Assets that can be traded through futures include commodities (e.g. oil, gold, wheat), financial instruments (currencies, bonds) and stock indices.
To trade futures, market participants pay a security deposit called margin.
This is only a small fraction of the full value of the contract, allowing leverage to be used to increase potential profits.
The exchange sets margin requirements, which can vary depending on market volatility and risk.
Unlike options, a futures contract obligates its holder to fulfill the terms of the transaction, whether buying or selling an asset.
Futures contracts can be settled by physical delivery of the asset or by cash settlement.
In the case of physical delivery, the seller agrees to deliver the asset and the buyer agrees to accept it.
In case of cash settlement, the transaction is finalized by paying the difference between the contract price and the current market price at the time of contract expiration.
One of the key functions of the futures market is risk hedging.
Participants exposed to asset price fluctuations (e.g., commodity producers or companies dependent on oil prices) can use futures to protect themselves against unfavorable price movements.
This helps to lock in future prices and reduce uncertainty.
The futures market plays an important role in shaping market prices and expectations about future market movements.
Prices can serve as an indicator of market participants’ expectations of future supply and demand conditions.
This is particularly important for agriculture, energy, and other industries where accurate price forecasting can have significant economic importance.
Investors can use futures contracts to diversify their investment portfolios.
For example, they can add futures on commodities or stock indexes to reduce overall risk and increase return potential.

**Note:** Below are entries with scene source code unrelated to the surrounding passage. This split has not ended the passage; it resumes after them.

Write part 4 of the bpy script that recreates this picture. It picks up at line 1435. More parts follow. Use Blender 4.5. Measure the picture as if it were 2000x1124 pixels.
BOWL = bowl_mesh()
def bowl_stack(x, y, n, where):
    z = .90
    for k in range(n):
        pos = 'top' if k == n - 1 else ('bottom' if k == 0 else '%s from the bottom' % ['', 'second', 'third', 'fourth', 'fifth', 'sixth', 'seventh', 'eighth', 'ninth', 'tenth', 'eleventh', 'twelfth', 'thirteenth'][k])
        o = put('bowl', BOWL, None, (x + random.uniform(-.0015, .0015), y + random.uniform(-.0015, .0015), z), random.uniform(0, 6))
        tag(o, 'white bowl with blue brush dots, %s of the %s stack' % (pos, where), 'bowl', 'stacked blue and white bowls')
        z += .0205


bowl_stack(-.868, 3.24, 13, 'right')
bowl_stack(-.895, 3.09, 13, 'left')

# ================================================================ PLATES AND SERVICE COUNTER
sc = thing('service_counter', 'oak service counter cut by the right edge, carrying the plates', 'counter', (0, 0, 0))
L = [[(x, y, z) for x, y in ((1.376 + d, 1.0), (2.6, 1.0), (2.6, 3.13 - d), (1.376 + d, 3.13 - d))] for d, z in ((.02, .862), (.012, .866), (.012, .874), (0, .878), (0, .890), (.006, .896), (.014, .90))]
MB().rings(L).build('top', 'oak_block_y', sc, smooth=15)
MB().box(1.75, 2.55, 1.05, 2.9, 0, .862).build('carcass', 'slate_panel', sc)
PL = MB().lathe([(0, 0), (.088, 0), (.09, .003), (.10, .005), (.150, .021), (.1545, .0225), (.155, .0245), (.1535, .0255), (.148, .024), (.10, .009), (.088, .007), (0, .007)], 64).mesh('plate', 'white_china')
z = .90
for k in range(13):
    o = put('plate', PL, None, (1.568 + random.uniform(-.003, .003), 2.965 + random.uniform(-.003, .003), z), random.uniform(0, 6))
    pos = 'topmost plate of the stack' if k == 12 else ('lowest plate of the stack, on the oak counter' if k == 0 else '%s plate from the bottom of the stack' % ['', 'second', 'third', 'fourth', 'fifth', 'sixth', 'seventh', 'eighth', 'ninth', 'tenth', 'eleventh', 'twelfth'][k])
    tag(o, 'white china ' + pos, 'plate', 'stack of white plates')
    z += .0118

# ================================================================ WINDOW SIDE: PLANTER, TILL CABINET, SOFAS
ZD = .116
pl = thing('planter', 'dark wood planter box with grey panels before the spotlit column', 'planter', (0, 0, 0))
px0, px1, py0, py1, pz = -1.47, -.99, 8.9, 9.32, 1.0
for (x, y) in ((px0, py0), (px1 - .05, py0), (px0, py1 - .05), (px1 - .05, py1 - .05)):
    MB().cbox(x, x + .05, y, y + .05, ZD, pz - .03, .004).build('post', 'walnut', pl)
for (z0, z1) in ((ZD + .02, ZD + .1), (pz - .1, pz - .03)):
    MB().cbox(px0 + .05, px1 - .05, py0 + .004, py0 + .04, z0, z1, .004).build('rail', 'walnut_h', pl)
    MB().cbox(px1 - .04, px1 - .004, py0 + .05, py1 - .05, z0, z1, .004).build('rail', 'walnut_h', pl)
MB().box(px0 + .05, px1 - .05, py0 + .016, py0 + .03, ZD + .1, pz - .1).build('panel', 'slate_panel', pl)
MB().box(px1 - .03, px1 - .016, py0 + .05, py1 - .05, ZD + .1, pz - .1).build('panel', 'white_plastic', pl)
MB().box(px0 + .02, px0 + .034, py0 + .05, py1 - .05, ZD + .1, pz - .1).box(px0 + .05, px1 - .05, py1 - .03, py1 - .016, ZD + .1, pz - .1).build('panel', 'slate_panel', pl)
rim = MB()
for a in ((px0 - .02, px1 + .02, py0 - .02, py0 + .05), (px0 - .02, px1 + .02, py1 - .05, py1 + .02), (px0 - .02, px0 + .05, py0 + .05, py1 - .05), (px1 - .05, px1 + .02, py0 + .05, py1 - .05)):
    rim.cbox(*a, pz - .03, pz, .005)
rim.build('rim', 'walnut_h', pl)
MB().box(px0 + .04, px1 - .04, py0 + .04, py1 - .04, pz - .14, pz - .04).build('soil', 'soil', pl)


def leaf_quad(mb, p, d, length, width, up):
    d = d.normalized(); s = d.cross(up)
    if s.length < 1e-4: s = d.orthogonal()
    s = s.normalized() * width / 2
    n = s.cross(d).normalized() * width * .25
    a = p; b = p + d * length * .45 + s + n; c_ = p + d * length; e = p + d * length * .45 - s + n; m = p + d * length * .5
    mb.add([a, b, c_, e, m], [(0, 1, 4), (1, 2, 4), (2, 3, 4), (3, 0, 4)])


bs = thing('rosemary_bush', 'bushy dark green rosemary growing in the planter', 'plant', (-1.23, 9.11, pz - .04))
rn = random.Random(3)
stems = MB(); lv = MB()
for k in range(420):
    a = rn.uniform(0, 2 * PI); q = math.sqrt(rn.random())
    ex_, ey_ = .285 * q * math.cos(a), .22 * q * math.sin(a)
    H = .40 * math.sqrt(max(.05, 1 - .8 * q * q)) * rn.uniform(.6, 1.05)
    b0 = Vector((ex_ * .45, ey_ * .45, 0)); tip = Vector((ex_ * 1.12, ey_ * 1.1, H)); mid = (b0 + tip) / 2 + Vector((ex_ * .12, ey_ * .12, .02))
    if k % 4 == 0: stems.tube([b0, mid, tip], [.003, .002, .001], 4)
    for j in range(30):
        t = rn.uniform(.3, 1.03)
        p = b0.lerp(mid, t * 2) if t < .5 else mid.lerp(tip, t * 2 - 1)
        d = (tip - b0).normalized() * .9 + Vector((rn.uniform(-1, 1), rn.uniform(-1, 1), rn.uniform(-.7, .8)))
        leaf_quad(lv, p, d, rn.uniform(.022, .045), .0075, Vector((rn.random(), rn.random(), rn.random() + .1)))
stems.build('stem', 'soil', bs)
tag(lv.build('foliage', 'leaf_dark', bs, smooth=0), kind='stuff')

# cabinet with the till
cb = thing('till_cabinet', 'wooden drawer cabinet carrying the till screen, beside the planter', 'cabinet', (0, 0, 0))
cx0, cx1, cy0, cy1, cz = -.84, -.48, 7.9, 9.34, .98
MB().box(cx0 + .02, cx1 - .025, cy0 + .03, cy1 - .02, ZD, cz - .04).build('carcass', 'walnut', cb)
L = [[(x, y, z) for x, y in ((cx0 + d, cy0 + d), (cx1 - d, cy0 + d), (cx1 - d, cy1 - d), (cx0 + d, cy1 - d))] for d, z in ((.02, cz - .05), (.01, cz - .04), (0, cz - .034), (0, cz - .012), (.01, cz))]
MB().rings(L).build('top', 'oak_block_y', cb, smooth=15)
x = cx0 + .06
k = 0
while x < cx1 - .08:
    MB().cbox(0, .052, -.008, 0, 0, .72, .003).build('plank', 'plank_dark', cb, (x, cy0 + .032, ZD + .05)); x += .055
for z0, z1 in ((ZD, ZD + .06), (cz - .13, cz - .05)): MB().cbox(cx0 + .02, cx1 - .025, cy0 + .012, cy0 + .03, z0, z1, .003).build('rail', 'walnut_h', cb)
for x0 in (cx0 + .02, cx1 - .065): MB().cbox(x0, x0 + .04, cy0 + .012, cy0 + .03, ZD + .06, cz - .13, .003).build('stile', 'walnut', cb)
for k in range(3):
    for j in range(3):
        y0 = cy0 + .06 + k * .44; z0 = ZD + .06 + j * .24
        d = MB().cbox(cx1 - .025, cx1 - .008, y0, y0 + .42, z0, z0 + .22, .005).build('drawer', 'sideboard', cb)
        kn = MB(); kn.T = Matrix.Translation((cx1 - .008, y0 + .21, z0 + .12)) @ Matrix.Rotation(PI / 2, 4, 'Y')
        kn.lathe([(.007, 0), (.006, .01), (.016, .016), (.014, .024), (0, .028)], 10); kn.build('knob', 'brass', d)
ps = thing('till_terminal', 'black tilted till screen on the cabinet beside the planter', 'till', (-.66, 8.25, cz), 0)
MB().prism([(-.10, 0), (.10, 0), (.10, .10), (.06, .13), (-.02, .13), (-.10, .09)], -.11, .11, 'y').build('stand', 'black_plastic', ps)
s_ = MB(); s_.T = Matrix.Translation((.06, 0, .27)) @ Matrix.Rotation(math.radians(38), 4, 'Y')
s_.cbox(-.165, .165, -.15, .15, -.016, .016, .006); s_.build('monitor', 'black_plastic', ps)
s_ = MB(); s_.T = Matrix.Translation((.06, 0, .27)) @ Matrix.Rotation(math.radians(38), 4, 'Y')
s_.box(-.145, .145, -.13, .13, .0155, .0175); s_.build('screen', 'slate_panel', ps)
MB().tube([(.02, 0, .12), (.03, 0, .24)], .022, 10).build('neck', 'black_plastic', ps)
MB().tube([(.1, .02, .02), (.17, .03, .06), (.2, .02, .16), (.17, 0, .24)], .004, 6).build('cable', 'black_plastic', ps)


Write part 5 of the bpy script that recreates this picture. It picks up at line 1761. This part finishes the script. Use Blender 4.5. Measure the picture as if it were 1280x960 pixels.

Futures also allow investors to access markets that may not be accessible through traditional financial instruments.
Modern technology plays a key role in the futures market.
The use of algorithmic trading, automated trading systems, and machine learning allows for analyzing huge amounts of data and making quick decisions.
Online platforms and mobile applications provide real-time access to the markets, enabling high speed order execution and risk management.
The futures market is an important and complex component of the global financial system.
It provides participants with a wide range of opportunities to hedge risks, speculate and diversify their investment portfolio.
Due to their high level of liquidity and leverage, futures are a popular instrument among investors.
However, despite the numerous advantages, trading requires prudence and a thorough understanding of risks.
For successful work in this market, it is important to have not only theoretical knowledge, but also practical experience and the ability to react quickly to changes in market conditions.